Irfan Khan: Setting a solid case for your business transformation is imperative. It starts off with engaging the stakeholders, and that’s across the spectrum of both senior leaders in the company, but also the business users of course as well. If we understand that the disruption we are introducing to the business is not just there to provide another iteration of IT to get their work done, it’s really there to provide greater profitability for the business, provide greater shareholder value, and ultimately to product new business options and new business models, that will essentially provide greater monetization in the future.

So the platform needs to be significantly strong enough and foundational to support not the weight of current operations, but future operations. Business processes do evolve, they do change, so you need to be able to create more of a virtual experience, a virtual understanding of where data is today, and how the evolution needs to be understood in the future as well. So this is really a very significant part. As the processes, and of course your branches evolve, your translations into the technology foundations have to also evolve at the same time.

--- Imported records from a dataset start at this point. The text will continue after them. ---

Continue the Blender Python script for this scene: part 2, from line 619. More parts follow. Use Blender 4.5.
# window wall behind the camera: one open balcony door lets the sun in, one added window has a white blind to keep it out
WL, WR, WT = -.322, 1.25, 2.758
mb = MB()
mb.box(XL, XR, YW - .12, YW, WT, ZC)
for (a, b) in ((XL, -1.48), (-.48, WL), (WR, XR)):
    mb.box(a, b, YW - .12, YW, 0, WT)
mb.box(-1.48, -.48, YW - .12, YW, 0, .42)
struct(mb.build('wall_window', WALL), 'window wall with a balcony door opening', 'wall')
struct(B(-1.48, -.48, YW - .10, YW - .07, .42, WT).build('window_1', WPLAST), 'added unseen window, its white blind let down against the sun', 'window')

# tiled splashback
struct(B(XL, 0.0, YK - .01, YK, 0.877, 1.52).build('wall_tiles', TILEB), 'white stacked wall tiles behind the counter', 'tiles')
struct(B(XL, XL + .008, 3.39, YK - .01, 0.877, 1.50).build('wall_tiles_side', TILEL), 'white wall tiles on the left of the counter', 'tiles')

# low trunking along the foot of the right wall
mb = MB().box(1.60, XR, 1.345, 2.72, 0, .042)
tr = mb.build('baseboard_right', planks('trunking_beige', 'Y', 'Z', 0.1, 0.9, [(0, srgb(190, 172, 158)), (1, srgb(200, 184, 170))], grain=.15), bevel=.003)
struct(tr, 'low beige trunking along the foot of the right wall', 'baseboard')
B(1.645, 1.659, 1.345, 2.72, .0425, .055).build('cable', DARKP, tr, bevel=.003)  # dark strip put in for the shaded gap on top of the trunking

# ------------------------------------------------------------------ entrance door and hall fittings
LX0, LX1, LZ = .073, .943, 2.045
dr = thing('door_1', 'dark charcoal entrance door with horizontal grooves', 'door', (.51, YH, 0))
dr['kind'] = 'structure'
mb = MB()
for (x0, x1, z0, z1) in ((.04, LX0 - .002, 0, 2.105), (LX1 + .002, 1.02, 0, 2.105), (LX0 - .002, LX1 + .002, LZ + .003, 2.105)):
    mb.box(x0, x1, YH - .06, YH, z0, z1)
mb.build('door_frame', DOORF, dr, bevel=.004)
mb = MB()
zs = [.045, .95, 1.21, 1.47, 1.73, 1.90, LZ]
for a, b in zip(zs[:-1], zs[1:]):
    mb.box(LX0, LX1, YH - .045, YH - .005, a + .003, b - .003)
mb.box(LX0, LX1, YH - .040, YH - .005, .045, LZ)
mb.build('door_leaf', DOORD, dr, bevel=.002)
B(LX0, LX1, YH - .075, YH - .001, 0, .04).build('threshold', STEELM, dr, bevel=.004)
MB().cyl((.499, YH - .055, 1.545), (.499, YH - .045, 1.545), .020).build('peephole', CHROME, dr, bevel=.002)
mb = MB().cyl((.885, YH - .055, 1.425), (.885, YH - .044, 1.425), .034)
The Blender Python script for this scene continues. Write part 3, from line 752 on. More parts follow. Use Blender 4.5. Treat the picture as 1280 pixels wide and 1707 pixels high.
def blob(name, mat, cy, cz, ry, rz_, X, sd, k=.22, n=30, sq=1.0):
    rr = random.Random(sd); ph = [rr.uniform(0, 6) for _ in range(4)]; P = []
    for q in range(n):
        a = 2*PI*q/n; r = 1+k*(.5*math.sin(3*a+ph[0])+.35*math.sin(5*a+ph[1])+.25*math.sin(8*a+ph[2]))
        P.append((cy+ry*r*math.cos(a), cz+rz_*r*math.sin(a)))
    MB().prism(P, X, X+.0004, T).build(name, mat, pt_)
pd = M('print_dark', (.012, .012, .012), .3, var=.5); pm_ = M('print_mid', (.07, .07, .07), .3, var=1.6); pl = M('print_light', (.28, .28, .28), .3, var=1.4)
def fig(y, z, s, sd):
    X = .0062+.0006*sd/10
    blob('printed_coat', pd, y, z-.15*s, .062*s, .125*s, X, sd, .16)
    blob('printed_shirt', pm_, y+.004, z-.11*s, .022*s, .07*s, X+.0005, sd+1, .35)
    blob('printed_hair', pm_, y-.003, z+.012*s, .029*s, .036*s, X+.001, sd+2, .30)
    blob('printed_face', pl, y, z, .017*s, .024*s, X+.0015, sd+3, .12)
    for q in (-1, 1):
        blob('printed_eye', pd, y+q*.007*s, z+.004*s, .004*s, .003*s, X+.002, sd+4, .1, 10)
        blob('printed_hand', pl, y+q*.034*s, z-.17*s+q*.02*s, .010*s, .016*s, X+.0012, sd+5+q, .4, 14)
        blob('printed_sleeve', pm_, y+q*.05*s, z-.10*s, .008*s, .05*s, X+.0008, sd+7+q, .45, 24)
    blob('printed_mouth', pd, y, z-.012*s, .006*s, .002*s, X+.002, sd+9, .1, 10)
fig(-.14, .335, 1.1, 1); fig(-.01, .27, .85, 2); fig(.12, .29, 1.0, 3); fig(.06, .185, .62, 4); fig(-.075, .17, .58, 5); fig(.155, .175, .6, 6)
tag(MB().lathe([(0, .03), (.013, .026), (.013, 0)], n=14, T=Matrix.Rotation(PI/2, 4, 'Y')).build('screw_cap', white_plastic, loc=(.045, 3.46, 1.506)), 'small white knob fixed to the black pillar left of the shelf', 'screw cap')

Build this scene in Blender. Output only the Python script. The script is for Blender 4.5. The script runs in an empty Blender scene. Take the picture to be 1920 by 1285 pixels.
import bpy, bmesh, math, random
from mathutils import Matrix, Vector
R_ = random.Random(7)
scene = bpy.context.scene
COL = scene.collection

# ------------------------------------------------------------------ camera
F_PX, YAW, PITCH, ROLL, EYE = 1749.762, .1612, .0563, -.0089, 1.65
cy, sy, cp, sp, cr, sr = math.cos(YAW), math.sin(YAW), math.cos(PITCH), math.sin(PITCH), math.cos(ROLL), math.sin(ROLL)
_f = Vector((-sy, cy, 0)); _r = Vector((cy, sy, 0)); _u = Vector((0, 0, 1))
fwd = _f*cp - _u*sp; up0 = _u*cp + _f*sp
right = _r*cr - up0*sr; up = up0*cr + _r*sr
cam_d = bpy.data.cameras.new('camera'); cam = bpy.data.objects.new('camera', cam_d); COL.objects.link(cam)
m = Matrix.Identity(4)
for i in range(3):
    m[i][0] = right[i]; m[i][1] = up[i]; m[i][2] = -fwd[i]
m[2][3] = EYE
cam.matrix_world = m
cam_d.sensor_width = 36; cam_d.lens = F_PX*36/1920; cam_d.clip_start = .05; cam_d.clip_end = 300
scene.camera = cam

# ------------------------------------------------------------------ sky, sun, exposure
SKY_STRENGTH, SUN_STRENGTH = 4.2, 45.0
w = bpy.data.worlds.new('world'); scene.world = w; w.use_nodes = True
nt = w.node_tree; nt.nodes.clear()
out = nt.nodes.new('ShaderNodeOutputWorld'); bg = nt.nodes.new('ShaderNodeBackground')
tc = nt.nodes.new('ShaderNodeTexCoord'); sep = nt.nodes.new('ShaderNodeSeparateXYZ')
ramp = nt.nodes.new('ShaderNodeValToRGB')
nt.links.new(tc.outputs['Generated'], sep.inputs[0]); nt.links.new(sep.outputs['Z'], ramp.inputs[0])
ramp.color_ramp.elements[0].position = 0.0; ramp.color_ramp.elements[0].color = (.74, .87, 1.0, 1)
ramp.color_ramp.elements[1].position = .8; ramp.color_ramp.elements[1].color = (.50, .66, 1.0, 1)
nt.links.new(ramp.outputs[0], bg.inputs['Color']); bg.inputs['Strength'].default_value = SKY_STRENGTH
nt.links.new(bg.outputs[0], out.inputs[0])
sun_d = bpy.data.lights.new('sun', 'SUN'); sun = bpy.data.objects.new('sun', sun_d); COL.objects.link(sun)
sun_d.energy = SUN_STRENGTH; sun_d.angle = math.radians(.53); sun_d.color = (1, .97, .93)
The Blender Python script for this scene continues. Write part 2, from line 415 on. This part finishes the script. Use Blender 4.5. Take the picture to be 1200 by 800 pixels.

Having met with many customers, who are all trying to embark on their own journeys in terms of digital transformation, the one piece of advice I typically give them is, “Be succinct. Try to define exactly what the outcome should be. And a good approach to doing this is to actually create a point of view document, and I would literally limit this to a single page. If you could write down, in a succinct manner, a very crisp fashion, what exactly the benefits to the business would be, what the outcome [is] that you would be able to achieve, and that could be communicated widely…”

Ultimately, a digital transformation is company-wide, enterprise-wide. It’s not restricted or limited to one particular business user, or one line of business. Let’s get the engagement of all the stakeholders, make sure that the understand the outcome that they’re all trying to drive towards, and ultimately the success that we’re able to drive, overall, n2n, for the corporation.